-- DATA PROVIDED start --
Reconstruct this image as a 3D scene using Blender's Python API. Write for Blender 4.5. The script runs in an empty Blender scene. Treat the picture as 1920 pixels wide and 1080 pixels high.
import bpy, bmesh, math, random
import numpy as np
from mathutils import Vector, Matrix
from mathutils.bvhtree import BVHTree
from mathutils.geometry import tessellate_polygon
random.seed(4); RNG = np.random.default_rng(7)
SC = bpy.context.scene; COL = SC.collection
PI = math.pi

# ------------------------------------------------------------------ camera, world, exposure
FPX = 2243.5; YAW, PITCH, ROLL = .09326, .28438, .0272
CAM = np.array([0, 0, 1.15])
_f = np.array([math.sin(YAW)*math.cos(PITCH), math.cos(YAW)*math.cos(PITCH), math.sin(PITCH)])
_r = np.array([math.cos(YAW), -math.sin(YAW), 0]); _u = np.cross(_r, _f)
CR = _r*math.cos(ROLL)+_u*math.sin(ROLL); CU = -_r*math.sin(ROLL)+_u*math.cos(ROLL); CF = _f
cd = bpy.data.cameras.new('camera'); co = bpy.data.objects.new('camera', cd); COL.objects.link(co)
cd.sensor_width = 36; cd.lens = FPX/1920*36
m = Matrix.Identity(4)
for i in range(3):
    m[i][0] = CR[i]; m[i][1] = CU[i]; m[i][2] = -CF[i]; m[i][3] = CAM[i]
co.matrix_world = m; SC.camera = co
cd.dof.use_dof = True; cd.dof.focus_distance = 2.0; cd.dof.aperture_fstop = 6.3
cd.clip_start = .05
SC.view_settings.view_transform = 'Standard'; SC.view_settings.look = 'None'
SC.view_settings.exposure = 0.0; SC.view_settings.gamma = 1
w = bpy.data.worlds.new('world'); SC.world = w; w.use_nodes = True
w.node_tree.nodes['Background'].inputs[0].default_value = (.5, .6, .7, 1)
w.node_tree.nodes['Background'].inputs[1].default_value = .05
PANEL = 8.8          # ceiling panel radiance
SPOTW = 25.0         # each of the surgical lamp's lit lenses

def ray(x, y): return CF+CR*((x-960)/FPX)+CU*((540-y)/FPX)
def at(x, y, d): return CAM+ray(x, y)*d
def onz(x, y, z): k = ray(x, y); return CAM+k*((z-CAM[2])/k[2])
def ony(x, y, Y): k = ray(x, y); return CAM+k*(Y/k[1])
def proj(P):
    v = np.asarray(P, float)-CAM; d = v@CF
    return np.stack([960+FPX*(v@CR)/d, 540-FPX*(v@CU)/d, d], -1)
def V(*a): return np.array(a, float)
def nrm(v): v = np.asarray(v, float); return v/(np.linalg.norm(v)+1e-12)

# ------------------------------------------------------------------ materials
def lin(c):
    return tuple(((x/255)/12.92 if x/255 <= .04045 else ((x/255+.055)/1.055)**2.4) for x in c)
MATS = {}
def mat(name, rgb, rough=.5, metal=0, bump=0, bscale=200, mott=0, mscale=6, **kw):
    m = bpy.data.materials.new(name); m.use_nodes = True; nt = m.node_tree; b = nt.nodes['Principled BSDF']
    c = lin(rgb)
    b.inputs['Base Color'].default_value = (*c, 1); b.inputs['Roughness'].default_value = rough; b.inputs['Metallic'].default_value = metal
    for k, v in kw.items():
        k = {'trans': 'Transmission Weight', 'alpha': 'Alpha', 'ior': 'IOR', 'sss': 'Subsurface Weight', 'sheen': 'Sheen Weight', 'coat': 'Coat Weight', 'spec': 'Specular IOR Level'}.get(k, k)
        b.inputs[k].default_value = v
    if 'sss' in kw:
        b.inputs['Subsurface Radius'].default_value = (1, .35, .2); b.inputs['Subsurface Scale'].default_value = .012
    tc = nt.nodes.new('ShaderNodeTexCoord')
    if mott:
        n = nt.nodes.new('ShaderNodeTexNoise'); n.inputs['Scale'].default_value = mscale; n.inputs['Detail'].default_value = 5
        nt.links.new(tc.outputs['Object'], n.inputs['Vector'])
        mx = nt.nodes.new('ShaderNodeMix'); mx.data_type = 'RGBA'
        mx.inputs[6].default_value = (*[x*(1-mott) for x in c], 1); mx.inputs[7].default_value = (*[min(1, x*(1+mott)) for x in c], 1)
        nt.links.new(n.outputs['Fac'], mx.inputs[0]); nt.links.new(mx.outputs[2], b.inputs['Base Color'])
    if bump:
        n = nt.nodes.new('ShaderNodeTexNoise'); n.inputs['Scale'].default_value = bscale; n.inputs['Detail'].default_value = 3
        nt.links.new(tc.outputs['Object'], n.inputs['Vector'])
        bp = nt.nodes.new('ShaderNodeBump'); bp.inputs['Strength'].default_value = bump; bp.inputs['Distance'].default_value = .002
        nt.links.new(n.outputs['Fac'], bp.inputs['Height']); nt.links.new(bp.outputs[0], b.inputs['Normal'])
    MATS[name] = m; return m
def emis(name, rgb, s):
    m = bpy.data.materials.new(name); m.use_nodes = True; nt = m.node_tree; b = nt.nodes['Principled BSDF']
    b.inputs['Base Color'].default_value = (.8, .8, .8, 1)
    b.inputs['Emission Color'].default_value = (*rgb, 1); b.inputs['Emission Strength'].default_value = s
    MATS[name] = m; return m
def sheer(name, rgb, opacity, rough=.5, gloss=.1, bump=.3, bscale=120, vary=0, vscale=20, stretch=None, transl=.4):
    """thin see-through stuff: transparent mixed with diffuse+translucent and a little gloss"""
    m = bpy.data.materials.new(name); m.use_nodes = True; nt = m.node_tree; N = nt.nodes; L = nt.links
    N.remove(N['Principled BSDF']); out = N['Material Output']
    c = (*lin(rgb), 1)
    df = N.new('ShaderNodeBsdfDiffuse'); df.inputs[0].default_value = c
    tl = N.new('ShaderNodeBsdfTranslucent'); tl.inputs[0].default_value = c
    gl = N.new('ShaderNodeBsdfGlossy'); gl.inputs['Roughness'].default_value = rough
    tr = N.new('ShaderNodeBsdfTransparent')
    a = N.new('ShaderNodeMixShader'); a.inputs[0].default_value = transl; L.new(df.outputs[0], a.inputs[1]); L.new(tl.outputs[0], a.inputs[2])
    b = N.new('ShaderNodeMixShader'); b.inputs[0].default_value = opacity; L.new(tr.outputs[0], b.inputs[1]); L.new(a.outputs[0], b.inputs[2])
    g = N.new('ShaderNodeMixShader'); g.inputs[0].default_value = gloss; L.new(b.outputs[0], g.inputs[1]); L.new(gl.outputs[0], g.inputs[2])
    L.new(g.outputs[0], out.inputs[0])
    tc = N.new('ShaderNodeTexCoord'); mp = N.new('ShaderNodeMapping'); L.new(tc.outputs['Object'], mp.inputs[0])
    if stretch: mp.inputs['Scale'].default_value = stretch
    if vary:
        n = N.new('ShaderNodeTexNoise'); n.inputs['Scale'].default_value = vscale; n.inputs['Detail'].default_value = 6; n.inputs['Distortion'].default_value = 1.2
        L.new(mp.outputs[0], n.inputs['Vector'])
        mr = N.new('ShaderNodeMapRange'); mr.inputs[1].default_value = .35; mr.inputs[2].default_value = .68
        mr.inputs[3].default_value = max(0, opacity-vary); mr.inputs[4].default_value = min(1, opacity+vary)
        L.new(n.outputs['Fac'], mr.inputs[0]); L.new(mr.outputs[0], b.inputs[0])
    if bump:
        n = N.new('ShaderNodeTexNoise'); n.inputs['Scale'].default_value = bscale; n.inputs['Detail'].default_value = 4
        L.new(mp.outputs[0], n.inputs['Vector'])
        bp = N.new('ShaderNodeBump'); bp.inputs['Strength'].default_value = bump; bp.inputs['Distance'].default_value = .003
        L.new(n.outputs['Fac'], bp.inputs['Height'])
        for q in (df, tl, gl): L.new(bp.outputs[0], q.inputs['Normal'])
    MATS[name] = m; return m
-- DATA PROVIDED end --
-- DATA PROVIDED start --
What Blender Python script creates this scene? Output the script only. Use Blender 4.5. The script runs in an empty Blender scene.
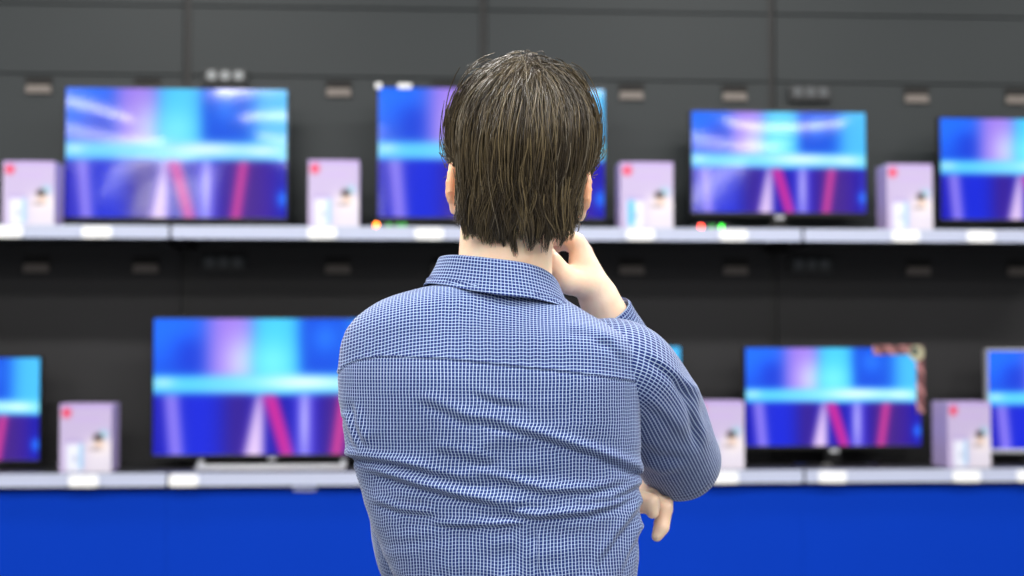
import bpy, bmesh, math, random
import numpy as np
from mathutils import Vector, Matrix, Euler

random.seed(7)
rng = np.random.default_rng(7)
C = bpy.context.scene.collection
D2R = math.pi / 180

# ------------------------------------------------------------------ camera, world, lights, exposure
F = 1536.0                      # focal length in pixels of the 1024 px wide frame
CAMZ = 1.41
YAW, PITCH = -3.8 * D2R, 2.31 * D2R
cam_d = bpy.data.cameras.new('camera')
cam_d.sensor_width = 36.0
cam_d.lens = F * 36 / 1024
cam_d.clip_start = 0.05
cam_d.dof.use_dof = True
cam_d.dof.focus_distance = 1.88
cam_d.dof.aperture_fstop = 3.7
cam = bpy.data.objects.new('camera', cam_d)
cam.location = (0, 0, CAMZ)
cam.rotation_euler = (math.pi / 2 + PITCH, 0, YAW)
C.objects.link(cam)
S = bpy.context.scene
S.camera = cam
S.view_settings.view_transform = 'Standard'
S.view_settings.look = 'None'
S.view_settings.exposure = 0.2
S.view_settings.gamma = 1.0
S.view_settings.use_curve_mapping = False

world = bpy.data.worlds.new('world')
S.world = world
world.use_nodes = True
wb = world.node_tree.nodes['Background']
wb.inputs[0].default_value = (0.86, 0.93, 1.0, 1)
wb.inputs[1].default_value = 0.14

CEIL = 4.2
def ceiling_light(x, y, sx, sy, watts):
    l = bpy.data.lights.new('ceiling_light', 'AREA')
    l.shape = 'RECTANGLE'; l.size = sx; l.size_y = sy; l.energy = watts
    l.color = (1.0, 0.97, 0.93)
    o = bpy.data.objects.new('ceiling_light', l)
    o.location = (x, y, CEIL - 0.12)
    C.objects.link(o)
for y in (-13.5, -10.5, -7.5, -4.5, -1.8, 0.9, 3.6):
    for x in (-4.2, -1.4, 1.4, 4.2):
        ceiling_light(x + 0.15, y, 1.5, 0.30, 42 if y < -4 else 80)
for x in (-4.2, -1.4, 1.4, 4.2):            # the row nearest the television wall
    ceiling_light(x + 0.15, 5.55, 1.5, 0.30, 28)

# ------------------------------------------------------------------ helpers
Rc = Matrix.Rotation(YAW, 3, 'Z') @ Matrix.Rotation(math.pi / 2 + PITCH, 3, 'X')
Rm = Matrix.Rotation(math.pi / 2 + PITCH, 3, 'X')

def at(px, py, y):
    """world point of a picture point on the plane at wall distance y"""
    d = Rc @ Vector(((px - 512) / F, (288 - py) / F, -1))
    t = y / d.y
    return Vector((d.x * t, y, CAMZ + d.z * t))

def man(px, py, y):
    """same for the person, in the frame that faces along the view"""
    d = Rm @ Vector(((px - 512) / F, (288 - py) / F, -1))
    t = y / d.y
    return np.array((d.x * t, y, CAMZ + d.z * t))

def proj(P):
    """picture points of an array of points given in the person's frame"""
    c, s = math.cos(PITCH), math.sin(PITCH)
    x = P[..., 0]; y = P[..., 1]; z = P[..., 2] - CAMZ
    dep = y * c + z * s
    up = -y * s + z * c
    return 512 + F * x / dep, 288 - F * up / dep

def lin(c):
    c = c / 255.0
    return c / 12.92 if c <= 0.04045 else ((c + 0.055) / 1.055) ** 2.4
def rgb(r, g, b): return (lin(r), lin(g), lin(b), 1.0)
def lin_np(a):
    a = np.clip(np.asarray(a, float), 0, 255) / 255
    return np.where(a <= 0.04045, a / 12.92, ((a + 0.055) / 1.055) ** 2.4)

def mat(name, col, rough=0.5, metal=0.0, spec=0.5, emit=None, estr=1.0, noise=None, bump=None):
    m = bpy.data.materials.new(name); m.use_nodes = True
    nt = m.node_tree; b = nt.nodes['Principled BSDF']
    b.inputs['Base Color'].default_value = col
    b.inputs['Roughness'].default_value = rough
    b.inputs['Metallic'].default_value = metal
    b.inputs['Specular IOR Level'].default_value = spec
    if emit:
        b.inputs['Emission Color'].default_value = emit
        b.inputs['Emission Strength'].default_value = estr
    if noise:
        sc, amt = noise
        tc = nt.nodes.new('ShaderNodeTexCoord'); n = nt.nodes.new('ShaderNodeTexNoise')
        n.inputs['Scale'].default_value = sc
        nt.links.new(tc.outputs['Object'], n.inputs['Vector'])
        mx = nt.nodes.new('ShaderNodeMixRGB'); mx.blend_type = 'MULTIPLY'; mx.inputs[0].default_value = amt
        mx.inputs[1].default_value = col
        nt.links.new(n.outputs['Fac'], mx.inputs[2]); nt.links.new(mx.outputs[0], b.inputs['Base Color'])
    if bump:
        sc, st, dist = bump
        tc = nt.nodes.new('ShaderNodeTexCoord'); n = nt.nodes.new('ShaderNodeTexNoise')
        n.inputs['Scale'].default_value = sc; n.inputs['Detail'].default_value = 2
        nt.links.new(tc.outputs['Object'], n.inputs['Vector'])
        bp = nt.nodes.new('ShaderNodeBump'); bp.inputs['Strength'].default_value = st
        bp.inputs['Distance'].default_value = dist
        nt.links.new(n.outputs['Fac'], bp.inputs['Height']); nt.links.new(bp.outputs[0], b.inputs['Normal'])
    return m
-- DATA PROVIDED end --
Out of the records above, set down only the lines from the one that contains "What Blender Python" through the one that contains "wb.inputs[1].default_value = 0.14", unchanged and without the pictures.

WRITTEN RESPONSE —
What Blender Python script creates this scene? Output the script only. Use Blender 4.5. The script runs in an empty Blender scene.
import bpy, bmesh, math, random
import numpy as np
from mathutils import Vector, Matrix, Euler

random.seed(7)
rng = np.random.default_rng(7)
C = bpy.context.scene.collection
D2R = math.pi / 180

# ------------------------------------------------------------------ camera, world, lights, exposure
F = 1536.0                      # focal length in pixels of the 1024 px wide frame
CAMZ = 1.41
YAW, PITCH = -3.8 * D2R, 2.31 * D2R
cam_d = bpy.data.cameras.new('camera')
cam_d.sensor_width = 36.0
cam_d.lens = F * 36 / 1024
cam_d.clip_start = 0.05
cam_d.dof.use_dof = True
cam_d.dof.focus_distance = 1.88
cam_d.dof.aperture_fstop = 3.7
cam = bpy.data.objects.new('camera', cam_d)
cam.location = (0, 0, CAMZ)
cam.rotation_euler = (math.pi / 2 + PITCH, 0, YAW)
C.objects.link(cam)
S = bpy.context.scene
S.camera = cam
S.view_settings.view_transform = 'Standard'
S.view_settings.look = 'None'
S.view_settings.exposure = 0.2
S.view_settings.gamma = 1.0
S.view_settings.use_curve_mapping = False

world = bpy.data.worlds.new('world')
S.world = world
world.use_nodes = True
wb = world.node_tree.nodes['Background']
wb.inputs[0].default_value = (0.86, 0.93, 1.0, 1)
wb.inputs[1].default_value = 0.14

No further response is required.